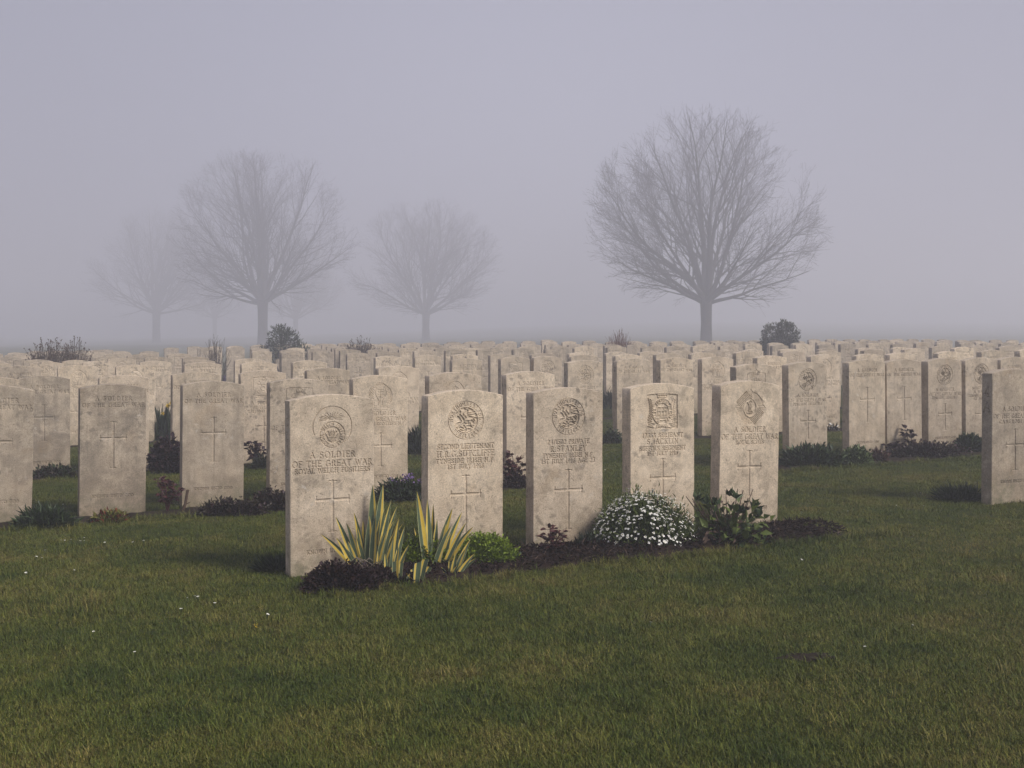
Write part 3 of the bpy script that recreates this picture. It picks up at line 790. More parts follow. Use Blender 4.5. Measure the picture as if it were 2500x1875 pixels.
FINE = 0.0016
measured(708.6, 980, 4.99, 'S1', 'nearest headstone, flaming grenade badge over A SOLDIER OF THE GREAT WAR ROYAL WELCH FUSILIERS', -0.002, FINE, seed=.31, grime=.15)
measured(1043.3, 967.7, 5.01, 'S2', 'headstone of Second Lieutenant H.R.G.Sutcliffe, round badge, behind the right iris', 0.0, FINE, seed=.62, grime=.1)
measured(1301, 960.5, 4.99, 'S3', 'headstone of private R.Stanley aged 23, left of the white flowered mound', 0.004, FINE, seed=.87, grime=.15)
measured(1538.6, 949.6, 4.99, 'S4', 'headstone of serjeant S.Jacklin with crowned castle badge, behind the white flowers', 0.006, FINE, seed=.155, grime=.1)
measured(1753.3, 941.7, 5.02, 'S5', 'headstone with rayed star badge and ROYAL SCOTS, right end of front row', 0.014, FINE, seed=.44, grime=.1)
# second row, left plot
u_, x_, y_ = on_row(-52, 7.36)
measured(-100, 952, 7.36, 'plain', 'headstone cut by the left edge of the picture in the second row', 0.02, seed=.2, grime=.7)
measured(192.4, 949.2, 7.37, 'plain', 'badgeless grey-stained headstone with a chipped right corner, left foreground', 0.006, 0.002, seed=.53, grime=.85)
measured(443.3, 941, 7.40, 'plain', 'badgeless mottled headstone behind the red rose shoots, beside the chipped one', 0.007, 0.002, seed=.71, grime=.6)
measured(657, 935.2, 7.34, 'wilts', 'headstone with cross-shield badge half hidden by the grenade-badge headstone', 0.004, 0.002, seed=.94)
measured(862, 926.5, 7.38, 'scot', 'headstone with round harp-like badge, TYNESIDE SCOTTISH N.F., above the lilac flowers', 0.0, 0.002, seed=.27)
measured(1046.6, 919.2, 7.32, 'arch', 'headstone with pointed arch badge peeping over the Sutcliffe headstone', 0.0, 0.002, seed=.12)
measured(1236.5, 916.3, 7.36, 'plain', 'badgeless lichen-spotted headstone behind the Sutcliffe and Stanley headstones', 0.0, 0.002, seed=.66)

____

* Given problem
Exclude the pictures. Write out the remaining data exactly.

* Correct response
Write part 3 of the bpy script that recreates this picture. It picks up at line 790. More parts follow. Use Blender 4.5. Measure the picture as if it were 2500x1875 pixels.
FINE = 0.0016
measured(708.6, 980, 4.99, 'S1', 'nearest headstone, flaming grenade badge over A SOLDIER OF THE GREAT WAR ROYAL WELCH FUSILIERS', -0.002, FINE, seed=.31, grime=.15)
measured(1043.3, 967.7, 5.01, 'S2', 'headstone of Second Lieutenant H.R.G.Sutcliffe, round badge, behind the right iris', 0.0, FINE, seed=.62, grime=.1)
measured(1301, 960.5, 4.99, 'S3', 'headstone of private R.Stanley aged 23, left of the white flowered mound', 0.004, FINE, seed=.87, grime=.15)
measured(1538.6, 949.6, 4.99, 'S4', 'headstone of serjeant S.Jacklin with crowned castle badge, behind the white flowers', 0.006, FINE, seed=.155, grime=.1)
measured(1753.3, 941.7, 5.02, 'S5', 'headstone with rayed star badge and ROYAL SCOTS, right end of front row', 0.014, FINE, seed=.44, grime=.1)
# second row, left plot
u_, x_, y_ = on_row(-52, 7.36)
measured(-100, 952, 7.36, 'plain', 'headstone cut by the left edge of the picture in the second row', 0.02, seed=.2, grime=.7)
measured(192.4, 949.2, 7.37, 'plain', 'badgeless grey-stained headstone with a chipped right corner, left foreground', 0.006, 0.002, seed=.53, grime=.85)
measured(443.3, 941, 7.40, 'plain', 'badgeless mottled headstone behind the red rose shoots, beside the chipped one', 0.007, 0.002, seed=.71, grime=.6)
measured(657, 935.2, 7.34, 'wilts', 'headstone with cross-shield badge half hidden by the grenade-badge headstone', 0.004, 0.002, seed=.94)
measured(862, 926.5, 7.38, 'scot', 'headstone with round harp-like badge, TYNESIDE SCOTTISH N.F., above the lilac flowers', 0.0, 0.002, seed=.27)
measured(1046.6, 919.2, 7.32, 'arch', 'headstone with pointed arch badge peeping over the Sutcliffe headstone', 0.0, 0.002, seed=.12)
measured(1236.5, 916.3, 7.36, 'plain', 'badgeless lichen-spotted headstone behind the Sutcliffe and Stanley headstones', 0.0, 0.002, seed=.66)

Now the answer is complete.